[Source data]

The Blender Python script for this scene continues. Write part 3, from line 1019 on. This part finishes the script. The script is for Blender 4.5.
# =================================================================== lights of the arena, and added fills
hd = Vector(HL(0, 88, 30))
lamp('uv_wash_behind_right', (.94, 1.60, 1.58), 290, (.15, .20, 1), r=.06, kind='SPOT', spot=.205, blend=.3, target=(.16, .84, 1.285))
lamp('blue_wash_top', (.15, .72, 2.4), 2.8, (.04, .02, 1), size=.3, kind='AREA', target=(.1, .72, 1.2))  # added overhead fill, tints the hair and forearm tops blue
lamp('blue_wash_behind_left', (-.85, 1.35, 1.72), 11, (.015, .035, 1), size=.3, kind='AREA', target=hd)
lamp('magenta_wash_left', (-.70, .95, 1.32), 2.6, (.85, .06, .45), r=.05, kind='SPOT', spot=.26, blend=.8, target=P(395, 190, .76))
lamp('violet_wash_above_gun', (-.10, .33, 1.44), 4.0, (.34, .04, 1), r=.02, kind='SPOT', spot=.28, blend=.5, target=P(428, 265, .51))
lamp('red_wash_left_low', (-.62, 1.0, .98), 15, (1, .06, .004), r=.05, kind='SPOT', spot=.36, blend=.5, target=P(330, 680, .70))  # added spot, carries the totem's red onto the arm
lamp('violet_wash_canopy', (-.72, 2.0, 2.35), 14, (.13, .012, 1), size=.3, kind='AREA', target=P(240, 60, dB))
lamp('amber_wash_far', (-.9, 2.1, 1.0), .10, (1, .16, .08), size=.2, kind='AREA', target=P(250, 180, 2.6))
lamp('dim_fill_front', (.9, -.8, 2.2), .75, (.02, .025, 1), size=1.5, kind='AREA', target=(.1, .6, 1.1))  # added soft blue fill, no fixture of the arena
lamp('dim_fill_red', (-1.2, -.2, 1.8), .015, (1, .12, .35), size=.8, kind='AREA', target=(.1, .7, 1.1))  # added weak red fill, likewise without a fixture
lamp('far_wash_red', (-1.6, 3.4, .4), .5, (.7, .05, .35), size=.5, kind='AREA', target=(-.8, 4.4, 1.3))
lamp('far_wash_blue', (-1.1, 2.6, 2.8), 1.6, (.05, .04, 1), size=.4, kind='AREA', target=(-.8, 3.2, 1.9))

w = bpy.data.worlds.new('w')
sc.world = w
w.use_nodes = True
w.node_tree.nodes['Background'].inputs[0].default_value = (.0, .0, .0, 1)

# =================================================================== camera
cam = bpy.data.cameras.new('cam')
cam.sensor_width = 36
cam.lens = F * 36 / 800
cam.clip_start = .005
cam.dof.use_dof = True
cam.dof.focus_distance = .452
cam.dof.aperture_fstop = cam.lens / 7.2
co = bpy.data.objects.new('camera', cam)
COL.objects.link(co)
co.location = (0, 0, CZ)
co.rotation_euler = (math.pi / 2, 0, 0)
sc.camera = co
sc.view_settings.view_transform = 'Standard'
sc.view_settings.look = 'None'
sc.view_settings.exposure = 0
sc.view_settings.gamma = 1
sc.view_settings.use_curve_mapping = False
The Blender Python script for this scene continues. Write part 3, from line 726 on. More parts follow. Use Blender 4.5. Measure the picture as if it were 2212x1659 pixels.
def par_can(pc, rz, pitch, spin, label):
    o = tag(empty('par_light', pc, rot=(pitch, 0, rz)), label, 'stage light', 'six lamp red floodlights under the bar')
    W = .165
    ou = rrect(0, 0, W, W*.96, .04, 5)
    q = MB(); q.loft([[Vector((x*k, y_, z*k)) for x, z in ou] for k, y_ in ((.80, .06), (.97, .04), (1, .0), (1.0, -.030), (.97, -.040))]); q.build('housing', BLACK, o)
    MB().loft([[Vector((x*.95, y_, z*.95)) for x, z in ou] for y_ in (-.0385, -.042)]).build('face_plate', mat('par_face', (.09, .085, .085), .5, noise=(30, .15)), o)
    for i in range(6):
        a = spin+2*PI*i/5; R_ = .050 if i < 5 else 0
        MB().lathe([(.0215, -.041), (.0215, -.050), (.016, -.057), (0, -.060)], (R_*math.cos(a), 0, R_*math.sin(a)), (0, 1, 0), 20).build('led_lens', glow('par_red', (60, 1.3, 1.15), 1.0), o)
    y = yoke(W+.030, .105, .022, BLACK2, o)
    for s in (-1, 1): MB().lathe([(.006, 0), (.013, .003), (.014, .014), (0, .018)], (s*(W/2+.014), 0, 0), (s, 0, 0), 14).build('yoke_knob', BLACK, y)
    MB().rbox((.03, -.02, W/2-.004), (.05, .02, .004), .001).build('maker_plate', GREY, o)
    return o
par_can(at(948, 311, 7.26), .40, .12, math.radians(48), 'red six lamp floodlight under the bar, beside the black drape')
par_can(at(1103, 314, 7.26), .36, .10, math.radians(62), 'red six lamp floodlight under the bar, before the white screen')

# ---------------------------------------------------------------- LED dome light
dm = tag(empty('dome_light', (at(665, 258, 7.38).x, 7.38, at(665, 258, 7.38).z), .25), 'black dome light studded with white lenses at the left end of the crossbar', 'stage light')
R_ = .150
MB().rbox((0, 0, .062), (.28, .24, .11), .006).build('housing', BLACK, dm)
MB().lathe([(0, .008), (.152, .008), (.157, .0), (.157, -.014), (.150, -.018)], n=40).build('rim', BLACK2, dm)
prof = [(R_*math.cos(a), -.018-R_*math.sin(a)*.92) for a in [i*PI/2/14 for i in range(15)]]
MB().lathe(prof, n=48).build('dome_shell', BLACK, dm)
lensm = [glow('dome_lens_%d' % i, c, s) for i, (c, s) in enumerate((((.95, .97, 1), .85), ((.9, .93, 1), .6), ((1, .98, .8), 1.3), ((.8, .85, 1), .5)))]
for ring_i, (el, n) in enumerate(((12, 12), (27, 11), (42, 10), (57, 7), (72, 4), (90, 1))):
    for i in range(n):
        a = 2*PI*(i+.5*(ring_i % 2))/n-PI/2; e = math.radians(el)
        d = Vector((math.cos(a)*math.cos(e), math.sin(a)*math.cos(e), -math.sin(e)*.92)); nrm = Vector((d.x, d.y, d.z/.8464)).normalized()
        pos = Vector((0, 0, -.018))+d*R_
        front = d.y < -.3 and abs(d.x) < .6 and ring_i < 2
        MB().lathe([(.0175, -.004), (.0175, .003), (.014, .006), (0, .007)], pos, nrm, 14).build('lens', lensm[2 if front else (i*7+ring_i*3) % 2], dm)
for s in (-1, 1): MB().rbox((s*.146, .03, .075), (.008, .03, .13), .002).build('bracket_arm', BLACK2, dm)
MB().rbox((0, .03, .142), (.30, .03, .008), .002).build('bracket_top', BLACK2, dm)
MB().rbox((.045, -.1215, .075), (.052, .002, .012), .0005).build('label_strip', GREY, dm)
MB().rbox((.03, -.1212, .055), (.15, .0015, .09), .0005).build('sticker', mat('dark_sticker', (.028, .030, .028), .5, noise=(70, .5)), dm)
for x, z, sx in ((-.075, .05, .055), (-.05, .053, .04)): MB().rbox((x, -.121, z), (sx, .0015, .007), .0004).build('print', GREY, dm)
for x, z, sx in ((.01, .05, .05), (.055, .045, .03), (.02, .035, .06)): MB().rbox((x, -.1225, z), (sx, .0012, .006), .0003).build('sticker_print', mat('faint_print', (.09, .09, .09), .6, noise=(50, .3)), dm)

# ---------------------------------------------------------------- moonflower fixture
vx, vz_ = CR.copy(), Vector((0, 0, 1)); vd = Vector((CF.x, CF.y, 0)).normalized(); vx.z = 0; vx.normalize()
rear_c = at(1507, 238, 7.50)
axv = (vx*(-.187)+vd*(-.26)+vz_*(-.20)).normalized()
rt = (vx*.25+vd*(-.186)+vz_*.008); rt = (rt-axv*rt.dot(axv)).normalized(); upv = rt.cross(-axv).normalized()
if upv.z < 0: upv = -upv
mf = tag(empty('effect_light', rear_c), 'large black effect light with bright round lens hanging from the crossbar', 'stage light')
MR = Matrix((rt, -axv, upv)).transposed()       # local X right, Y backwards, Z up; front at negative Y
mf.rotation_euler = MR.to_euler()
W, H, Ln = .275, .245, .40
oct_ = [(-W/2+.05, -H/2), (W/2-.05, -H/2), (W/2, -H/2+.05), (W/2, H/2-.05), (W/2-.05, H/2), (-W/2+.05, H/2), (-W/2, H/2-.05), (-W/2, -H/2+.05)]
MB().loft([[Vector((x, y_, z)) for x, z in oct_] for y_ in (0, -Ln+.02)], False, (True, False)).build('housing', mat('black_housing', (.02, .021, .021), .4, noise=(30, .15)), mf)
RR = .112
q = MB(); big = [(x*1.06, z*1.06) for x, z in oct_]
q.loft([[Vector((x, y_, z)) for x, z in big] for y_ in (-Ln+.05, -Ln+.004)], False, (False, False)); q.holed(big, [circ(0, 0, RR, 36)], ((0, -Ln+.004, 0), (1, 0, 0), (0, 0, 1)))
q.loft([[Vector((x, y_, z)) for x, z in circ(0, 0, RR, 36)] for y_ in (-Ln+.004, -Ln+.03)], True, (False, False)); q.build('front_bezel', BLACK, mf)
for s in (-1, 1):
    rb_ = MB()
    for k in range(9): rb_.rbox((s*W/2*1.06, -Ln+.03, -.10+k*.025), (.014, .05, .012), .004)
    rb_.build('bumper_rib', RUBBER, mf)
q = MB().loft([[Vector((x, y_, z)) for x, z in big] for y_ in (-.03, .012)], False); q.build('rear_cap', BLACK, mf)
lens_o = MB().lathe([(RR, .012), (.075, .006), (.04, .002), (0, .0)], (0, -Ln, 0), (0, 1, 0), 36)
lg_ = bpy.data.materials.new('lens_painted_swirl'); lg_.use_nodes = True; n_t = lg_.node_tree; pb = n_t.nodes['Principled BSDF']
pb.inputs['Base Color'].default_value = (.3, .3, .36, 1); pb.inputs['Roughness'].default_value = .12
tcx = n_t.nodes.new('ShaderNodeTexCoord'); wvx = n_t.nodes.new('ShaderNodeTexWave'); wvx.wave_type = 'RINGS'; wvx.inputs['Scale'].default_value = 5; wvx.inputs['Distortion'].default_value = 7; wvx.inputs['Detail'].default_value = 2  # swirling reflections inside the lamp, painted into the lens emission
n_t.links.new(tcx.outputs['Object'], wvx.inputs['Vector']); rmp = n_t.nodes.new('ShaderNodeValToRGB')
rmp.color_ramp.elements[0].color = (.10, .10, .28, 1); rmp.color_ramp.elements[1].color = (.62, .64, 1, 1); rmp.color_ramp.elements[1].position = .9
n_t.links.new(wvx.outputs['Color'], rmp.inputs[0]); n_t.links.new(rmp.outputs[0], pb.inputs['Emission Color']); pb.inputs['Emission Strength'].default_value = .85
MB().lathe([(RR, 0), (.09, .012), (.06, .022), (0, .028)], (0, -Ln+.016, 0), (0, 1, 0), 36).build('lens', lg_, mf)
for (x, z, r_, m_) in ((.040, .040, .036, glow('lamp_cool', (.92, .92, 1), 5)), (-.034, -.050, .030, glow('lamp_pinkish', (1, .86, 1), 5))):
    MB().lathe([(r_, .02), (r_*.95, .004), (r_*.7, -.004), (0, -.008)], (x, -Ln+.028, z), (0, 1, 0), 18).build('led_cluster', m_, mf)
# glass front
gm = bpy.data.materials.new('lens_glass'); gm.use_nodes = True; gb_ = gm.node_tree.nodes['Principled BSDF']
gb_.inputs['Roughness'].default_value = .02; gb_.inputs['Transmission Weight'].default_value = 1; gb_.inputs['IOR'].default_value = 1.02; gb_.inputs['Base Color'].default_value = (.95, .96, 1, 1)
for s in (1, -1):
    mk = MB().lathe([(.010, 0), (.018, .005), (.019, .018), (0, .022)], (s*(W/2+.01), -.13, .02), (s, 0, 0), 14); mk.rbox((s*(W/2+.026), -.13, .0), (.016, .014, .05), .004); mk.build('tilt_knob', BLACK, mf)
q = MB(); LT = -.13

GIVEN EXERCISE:
Within the listing above, extract exactly the lines from the line with "were 2212x1659 pixels." to the line with "par_can(at(1103, 314, 7.26), .36, .10, math.radians(62), 'red", the two named lines included, and no others.

WRITTEN RESPONSE:
The Blender Python script for this scene continues. Write part 3, from line 726 on. More parts follow. Use Blender 4.5. Measure the picture as if it were 2212x1659 pixels.
def par_can(pc, rz, pitch, spin, label):
    o = tag(empty('par_light', pc, rot=(pitch, 0, rz)), label, 'stage light', 'six lamp red floodlights under the bar')
    W = .165
    ou = rrect(0, 0, W, W*.96, .04, 5)
    q = MB(); q.loft([[Vector((x*k, y_, z*k)) for x, z in ou] for k, y_ in ((.80, .06), (.97, .04), (1, .0), (1.0, -.030), (.97, -.040))]); q.build('housing', BLACK, o)
    MB().loft([[Vector((x*.95, y_, z*.95)) for x, z in ou] for y_ in (-.0385, -.042)]).build('face_plate', mat('par_face', (.09, .085, .085), .5, noise=(30, .15)), o)
    for i in range(6):
        a = spin+2*PI*i/5; R_ = .050 if i < 5 else 0
        MB().lathe([(.0215, -.041), (.0215, -.050), (.016, -.057), (0, -.060)], (R_*math.cos(a), 0, R_*math.sin(a)), (0, 1, 0), 20).build('led_lens', glow('par_red', (60, 1.3, 1.15), 1.0), o)
    y = yoke(W+.030, .105, .022, BLACK2, o)
    for s in (-1, 1): MB().lathe([(.006, 0), (.013, .003), (.014, .014), (0, .018)], (s*(W/2+.014), 0, 0), (s, 0, 0), 14).build('yoke_knob', BLACK, y)
    MB().rbox((.03, -.02, W/2-.004), (.05, .02, .004), .001).build('maker_plate', GREY, o)
    return o
par_can(at(948, 311, 7.26), .40, .12, math.radians(48), 'red six lamp floodlight under the bar, beside the black drape')
par_can(at(1103, 314, 7.26), .36, .10, math.radians(62), 'red six lamp floodlight under the bar, before the white screen')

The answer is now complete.